Monday, April 21, 2008

Model Student



Édouard Manet must have seen something special in Eva Gonzales to take her on as his only true student. Born April 19, 1849, Gonzales came from a cultured family. Her father wrote novels and her mother played music. Despite that cultured background, Gonzales had to model for Manet and several other Impressionists before gaining entry into their circle. Once initiated, however, Gonzales proved a quick study. Her painting A Box at the Théâtre des Italiens (above, from 1874) shows her sister Jeanne and husband Henri Guérard in a pose similar to Manet’s The Balcony, which showed Manet’s other female protégé Berthe Morisot and her husband, Manet’s brother Eugene. Like Morisot and many other women artists, Gonzales painted many scenes of friends and family, restricted by the mores of the time from the more outrageous subjects Manet and others depicted. Gonzales Box differs from Manet’s Balcony in her inclusion of a musical or theater theme, something close to her heart considering her family history in the arts.


I remember seeing one of Gonzales’ seascapes pushed off to a far corner of the PMA’s 2004 exhibition Manet and the Sea. I’m not sure if it was her Plage de Dieppe vue depuis la falaise Ouest (above, from 1871), but it was something similar. Again, she copies Manet to an extent, but differs as well. Manet’s marks his seascapes with strong narratives—men rowing in boats or ships in rough seas. Gonzales, however, paints from a distance, allowing the haze of the sea air to blanket over the scene. It’s tempting to ascribe the difference to gender, but I think there’s definitely a softer feel to her work that approaches Whistler in some ways. Whistler, too, found wallspace in the Manet and the Sea exhibition, but much more prominently than Gonzales did. Looking back, it seems like it would have been quite easy to move Gonzales’ works without anyone noticing.

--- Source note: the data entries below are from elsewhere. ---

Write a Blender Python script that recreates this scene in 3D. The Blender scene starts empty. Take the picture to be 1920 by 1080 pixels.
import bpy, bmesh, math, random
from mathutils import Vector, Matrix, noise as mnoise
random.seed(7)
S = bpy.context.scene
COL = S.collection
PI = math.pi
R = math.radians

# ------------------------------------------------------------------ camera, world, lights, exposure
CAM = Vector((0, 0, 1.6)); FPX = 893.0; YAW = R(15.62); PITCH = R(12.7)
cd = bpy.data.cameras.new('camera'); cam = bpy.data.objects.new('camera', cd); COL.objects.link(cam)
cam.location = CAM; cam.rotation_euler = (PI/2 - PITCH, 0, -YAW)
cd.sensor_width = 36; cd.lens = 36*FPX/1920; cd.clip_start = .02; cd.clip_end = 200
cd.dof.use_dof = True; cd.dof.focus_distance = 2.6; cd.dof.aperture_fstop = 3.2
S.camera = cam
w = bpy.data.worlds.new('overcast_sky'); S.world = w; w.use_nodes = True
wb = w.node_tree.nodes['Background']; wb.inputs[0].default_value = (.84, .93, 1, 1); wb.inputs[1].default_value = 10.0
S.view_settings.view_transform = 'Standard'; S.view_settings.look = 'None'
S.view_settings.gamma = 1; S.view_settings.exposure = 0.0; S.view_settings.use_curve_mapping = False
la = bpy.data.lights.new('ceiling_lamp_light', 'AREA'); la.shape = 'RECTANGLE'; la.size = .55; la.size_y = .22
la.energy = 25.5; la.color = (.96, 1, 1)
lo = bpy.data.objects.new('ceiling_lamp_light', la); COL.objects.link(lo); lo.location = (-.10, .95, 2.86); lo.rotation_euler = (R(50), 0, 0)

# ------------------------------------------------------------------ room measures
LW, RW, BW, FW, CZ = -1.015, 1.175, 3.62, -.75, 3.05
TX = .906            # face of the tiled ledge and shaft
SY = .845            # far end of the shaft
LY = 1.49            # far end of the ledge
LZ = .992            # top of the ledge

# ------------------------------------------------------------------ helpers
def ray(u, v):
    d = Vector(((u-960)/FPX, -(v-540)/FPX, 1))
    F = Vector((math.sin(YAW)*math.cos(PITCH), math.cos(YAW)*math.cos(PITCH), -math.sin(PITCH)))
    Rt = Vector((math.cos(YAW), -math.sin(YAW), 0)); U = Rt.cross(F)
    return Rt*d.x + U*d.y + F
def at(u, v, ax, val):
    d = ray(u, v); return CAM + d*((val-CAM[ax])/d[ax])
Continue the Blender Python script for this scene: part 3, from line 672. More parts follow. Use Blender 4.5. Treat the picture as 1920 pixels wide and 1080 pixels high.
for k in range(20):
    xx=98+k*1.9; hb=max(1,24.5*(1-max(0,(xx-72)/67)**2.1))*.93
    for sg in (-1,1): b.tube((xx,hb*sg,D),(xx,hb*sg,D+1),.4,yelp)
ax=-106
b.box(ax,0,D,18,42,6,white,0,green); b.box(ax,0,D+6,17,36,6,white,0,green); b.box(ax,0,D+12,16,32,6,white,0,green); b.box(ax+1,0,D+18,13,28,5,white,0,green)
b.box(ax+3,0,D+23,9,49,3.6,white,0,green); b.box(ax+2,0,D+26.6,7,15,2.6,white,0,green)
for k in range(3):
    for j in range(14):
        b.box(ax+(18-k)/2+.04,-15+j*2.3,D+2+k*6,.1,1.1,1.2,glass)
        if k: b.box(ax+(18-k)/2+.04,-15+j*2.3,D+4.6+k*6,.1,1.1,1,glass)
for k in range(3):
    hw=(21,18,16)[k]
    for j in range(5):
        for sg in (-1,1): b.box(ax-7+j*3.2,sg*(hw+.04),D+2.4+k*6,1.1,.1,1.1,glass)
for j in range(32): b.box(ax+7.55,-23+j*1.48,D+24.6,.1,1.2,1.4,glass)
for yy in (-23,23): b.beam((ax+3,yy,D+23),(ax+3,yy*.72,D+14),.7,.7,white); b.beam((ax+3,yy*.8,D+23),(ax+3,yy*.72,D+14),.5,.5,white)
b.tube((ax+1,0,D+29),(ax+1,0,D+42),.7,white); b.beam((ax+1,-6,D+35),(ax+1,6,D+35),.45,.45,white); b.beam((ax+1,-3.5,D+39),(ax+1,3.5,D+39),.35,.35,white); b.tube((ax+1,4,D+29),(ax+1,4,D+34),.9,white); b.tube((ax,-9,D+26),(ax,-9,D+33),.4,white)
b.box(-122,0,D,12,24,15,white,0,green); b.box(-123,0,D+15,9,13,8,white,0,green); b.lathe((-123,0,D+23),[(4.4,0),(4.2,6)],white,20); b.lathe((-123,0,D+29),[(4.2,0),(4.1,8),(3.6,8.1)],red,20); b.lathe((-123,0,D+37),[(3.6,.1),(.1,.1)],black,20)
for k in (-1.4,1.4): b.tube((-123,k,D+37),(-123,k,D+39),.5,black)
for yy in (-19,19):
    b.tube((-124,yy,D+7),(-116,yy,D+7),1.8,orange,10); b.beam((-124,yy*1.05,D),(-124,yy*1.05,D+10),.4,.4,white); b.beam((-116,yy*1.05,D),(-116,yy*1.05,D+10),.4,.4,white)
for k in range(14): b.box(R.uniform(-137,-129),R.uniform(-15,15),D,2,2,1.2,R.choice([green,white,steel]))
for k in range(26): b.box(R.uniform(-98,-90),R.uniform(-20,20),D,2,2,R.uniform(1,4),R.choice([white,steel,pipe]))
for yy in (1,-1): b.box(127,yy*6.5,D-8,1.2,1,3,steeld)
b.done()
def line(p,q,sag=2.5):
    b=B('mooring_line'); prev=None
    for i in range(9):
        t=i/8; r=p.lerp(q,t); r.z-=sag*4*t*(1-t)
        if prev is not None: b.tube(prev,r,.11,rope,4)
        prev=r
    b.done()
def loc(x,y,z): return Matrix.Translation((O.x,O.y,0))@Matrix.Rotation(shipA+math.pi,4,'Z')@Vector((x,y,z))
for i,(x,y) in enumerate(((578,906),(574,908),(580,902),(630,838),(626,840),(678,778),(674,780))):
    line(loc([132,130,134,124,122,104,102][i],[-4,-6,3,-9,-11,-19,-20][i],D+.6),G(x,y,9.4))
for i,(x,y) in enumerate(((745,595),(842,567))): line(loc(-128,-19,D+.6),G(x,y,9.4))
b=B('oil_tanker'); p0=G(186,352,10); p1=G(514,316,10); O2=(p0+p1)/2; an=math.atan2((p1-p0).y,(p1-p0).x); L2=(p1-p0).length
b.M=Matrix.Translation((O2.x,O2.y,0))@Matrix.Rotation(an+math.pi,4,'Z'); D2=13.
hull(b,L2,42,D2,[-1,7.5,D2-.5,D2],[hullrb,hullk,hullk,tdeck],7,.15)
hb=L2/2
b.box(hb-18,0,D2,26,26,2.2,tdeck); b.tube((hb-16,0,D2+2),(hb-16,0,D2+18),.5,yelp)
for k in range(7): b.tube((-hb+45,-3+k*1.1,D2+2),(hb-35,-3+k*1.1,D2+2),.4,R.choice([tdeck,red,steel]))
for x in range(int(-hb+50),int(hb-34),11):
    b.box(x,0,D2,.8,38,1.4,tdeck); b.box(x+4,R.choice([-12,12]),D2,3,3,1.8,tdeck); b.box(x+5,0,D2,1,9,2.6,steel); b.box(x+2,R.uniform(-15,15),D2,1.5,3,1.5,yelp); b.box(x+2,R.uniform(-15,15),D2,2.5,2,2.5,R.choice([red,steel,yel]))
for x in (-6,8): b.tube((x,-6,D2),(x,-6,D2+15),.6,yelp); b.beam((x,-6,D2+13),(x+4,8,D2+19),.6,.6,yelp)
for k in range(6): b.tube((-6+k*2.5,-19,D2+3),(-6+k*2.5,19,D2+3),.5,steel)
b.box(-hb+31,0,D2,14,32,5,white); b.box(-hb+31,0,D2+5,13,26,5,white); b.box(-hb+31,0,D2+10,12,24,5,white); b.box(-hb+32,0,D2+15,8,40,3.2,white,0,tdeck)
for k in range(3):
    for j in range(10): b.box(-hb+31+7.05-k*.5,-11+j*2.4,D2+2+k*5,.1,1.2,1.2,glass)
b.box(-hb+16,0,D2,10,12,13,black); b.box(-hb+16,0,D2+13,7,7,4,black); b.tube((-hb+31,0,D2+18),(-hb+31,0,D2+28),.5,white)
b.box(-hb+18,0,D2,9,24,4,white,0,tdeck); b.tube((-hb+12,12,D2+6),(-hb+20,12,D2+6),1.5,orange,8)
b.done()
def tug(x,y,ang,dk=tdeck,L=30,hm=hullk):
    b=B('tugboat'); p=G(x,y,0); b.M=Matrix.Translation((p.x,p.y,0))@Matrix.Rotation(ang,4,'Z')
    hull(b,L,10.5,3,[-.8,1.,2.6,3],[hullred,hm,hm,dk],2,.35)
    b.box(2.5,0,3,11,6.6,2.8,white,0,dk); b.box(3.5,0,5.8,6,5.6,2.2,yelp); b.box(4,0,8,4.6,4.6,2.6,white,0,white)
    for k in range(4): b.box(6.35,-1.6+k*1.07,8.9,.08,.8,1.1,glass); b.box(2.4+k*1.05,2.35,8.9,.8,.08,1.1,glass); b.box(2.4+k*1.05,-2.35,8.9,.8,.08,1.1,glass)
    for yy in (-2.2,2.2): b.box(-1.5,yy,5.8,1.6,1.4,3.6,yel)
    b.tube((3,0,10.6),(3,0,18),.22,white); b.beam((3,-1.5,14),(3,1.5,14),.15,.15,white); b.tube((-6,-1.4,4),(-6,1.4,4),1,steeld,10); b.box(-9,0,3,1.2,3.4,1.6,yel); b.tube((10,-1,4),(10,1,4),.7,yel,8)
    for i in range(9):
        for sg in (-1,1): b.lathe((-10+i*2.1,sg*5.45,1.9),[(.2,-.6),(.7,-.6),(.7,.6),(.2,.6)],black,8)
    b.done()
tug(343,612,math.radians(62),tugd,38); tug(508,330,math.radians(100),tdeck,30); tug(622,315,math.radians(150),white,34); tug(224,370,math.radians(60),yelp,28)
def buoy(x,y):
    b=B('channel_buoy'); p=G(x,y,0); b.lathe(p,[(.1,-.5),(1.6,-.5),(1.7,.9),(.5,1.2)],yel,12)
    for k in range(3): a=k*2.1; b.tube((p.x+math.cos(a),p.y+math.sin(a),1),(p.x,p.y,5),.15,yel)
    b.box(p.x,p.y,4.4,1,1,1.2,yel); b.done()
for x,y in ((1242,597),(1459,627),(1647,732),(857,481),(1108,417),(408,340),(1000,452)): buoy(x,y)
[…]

Gonzales’ Morning Awakening (above, from 1876) shows how far she moved away from the influence of Manet and his dark, Velázquez –inspired style. There’s a great gentleness to this picture that, for example, Manet’s Olympia, for all its greatness, lacks. Again, I hesitate to label Gonzales as softer and gentler for fear of falling for all the old gender roles, but such labels seem truly to fit in with what she attempted and achieved. Gonzales exhibited her work annually at the Paris Salon, testifying to her acceptance among contemporaries. Sadly, Gonzales died in childbirth when only 34 years old, less than a week after Manet himself died. Because of that short life and relatively short oeuvre, Gonzales usually falls to the second or even third tier of Impressionists. What she could have done with years of maturity and motherhood under her belt is a question that will never be answered.